La gauche a, elle déjà, ouvert la porte à un éventuel boycott en dépit du courrier adressé par l'Élysée à tous les participants de Saint-Denis. Cette lettre publié ce jeudi n'annonce rien de concret. On peut y lire que le président souhaite faire "une proposition" sur le sujet d'un référendum "pour poursuivre les échanges" lors d'une "prochaine rencontre".
"Le problème de la concertation, c'est que, si vous avez en face de vous des gens qui refusent la main tendue, vous ne pouvez rien faire, rien n'en sort. Nos opposants disent 'non' à toute tentative de créer du commun", critique Laurent Marcangeli, le président des députés Horizons.
Le dirigeant, lui, persiste et signe.
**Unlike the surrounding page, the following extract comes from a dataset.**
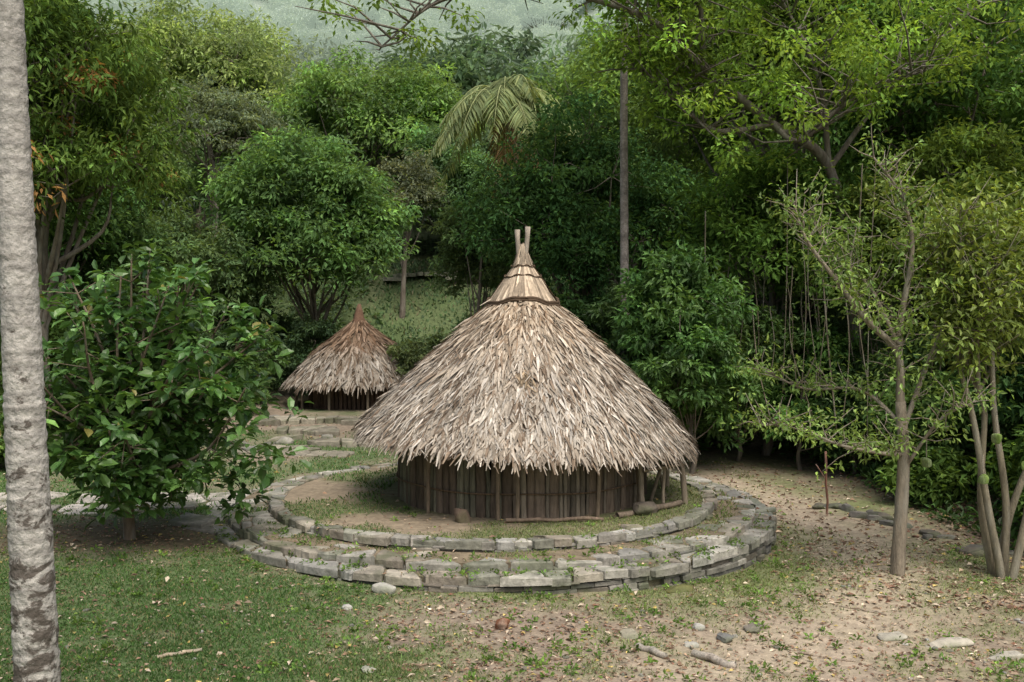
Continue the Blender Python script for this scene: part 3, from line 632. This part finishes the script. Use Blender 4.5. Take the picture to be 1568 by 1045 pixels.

En octobre prochain, se tiendra une conférence sociale sur les bas salaires, déjà annoncée en mars dernier, avant d'être relancée lors de la rencontre de Saint-Denis.
Après les retraites, une conférence sociale qui "fait du bien"
Si l'initiative reste limitée - les discussions ne porteront que sur les bas salaires inférieurs au SMIC -, elle a été saluée par les syndicats.
"Après la réforme des retraites qui a cassé tout le lien avec eux, ça fait du bien de voir qu'on ouvre un nouveau chantier, qu'on va remettre du lien. Et puis ça montre qu'on cherche une solution aux problèmes des fins de mois", se félicite également un député Renaissance, spécialiste des sujets liés au travail.
Faut-il voir dans toutes ces consultations un changement profond de philosophie pour le chef de l'État? Lors de ses premières années à l'Élysée, le président n'avait guère semblé enclin au dialogue social.
"Je ne sais pas s'il existe d'autres façons de faire"
"On a besoin de corps intermédiaires mais à la bonne place", avait affirmé très clairement pendant la campagne de 2017 celui qui était alors candidat dans les colonnes du Parisien.
Depuis, les Gilets jaunes sont passés par là, suivis du grand débat, puis de la convention citoyenne sur le climat.
"Je ne sais pas si c'est les grandes consultations sont la meilleure façon de réparer la démocratie mais je ne sais pas non plus s'il existe vraiment d'autres façon de faire", résumait le député macroniste Robin Reda quelques jours avant Saint-Denis.
"Il ne perd rien à faire croire qu'il essaie"
Un conseiller ministériel est, lui, plus cynique et y voit davantage un calcul présidentiel.
"Je doute que Macron croie vraiment dans ces grandes messes. Mais comme il sait que de toute façon, ça va échouer, il ne perd rien à faire croire qu'il essaie", décrypte ce familier des allées du pouvoir.
L'Élysée dit de son côté "toujours chercher des voies de consensus pour revivifier la démocratie et, à la fin, faire en sorte que les gens vivent mieux".